Personally, I'd remove the nut, check the washer (if a pre 98 model), put in new bearing and try running the engine. But I'm kinda strange...

:) Chris
Krista Kelley ... autist formerly known as chris
official nerd for ca-cycleworks.com

mtuduc

Thanks Chris,

It's a 95. I've got the washer and I'm working on getting my hands on a micrometer to see if it has a consistent thickness. It looks like it has worn unevenly.

I would just go buy those tools, but I have access to my dad's tools once I'm home from college for the winter. I'll measure the throw then hopefully try a washer and bearing. The pisser is I finally got that cover to stop leaking oil. Definitely need to get the gasket from cacycleworks.

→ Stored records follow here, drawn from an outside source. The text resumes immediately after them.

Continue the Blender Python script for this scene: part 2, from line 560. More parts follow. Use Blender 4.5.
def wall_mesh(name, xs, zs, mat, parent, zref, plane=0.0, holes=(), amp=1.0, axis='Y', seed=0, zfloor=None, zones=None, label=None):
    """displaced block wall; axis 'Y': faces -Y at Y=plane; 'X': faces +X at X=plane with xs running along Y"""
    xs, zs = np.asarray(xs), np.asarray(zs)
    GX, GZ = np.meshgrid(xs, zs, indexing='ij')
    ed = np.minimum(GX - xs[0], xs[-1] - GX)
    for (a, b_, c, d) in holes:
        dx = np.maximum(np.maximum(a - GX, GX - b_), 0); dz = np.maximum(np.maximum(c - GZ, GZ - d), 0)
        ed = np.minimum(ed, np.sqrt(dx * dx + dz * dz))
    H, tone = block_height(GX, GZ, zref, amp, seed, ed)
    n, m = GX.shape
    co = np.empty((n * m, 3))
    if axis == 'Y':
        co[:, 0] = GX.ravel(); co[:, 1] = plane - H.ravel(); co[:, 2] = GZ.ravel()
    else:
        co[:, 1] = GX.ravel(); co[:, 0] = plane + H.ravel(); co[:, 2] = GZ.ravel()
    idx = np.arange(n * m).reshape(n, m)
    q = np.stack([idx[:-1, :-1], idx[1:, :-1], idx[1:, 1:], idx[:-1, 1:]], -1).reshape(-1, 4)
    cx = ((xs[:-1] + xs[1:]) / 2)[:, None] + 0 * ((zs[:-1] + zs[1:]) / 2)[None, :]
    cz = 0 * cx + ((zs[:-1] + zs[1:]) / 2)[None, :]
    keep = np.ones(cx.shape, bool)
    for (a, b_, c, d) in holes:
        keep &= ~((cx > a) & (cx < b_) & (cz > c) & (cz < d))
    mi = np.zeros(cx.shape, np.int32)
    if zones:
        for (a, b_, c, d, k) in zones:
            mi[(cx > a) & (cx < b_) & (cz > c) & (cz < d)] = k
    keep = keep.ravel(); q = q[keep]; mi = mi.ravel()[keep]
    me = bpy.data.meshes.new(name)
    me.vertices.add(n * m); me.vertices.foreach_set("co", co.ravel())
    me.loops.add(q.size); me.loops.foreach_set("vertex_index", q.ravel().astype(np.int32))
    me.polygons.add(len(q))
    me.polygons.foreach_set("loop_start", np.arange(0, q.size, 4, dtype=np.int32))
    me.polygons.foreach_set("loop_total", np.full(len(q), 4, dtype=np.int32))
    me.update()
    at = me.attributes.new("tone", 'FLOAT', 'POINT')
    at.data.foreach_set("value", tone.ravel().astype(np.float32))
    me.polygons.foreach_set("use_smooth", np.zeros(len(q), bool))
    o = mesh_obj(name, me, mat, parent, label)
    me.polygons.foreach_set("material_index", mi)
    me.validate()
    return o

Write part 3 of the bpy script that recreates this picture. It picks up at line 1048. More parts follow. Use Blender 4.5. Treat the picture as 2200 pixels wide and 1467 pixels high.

Is that a homemade crank turning tool?

-Brian
95 M900       chop, cored exhaust, apex clip-ons, crg mirrors, race-tech springs, custom paint (repaired dings :))

krista

Quote from: mtuduc on October 01, 2008, 12:44:11 PM
Is that a homemade crank turning tool?

Hi Brian,

Thanks for writing back. No, actually, it's the one we sell. Anymore, I only "make" things when I can't find a version to buy. I'm too busy moving servers around and other IT crap to be doing much of anything lately!

Thanks,
Chris
Krista Kelley ... autist formerly known as chris
official nerd for ca-cycleworks.com

Bigbore4

Quote from: mtuduc on October 01, 2008, 12:44:11 PM
<snip>   I have access to my dad's tools once I'm home from college  <snip>

Assuming of course you put them away the last time you used them....
Dave
96 M900         05 FJR         86 SRX6        
And a brand new Super Tenere coming in no one knows

ducpainter

Quote from: Bigbore4 on October 02, 2008, 02:08:44 PM
Assuming of course you put them away the last time you used them....
How you doin' dad?   ;D
"Once you accept that a child on the autistic spectrum experiences the world in
a completely different way than you, you will be open to understand how that
 perspective
    is even more amazing than yours."
    To realize the value of nine  months:
    Ask a mother who gave birth to a stillborn.
"Don't piss off old people The older we get, the less 'Life in Prison' is a deterrent.”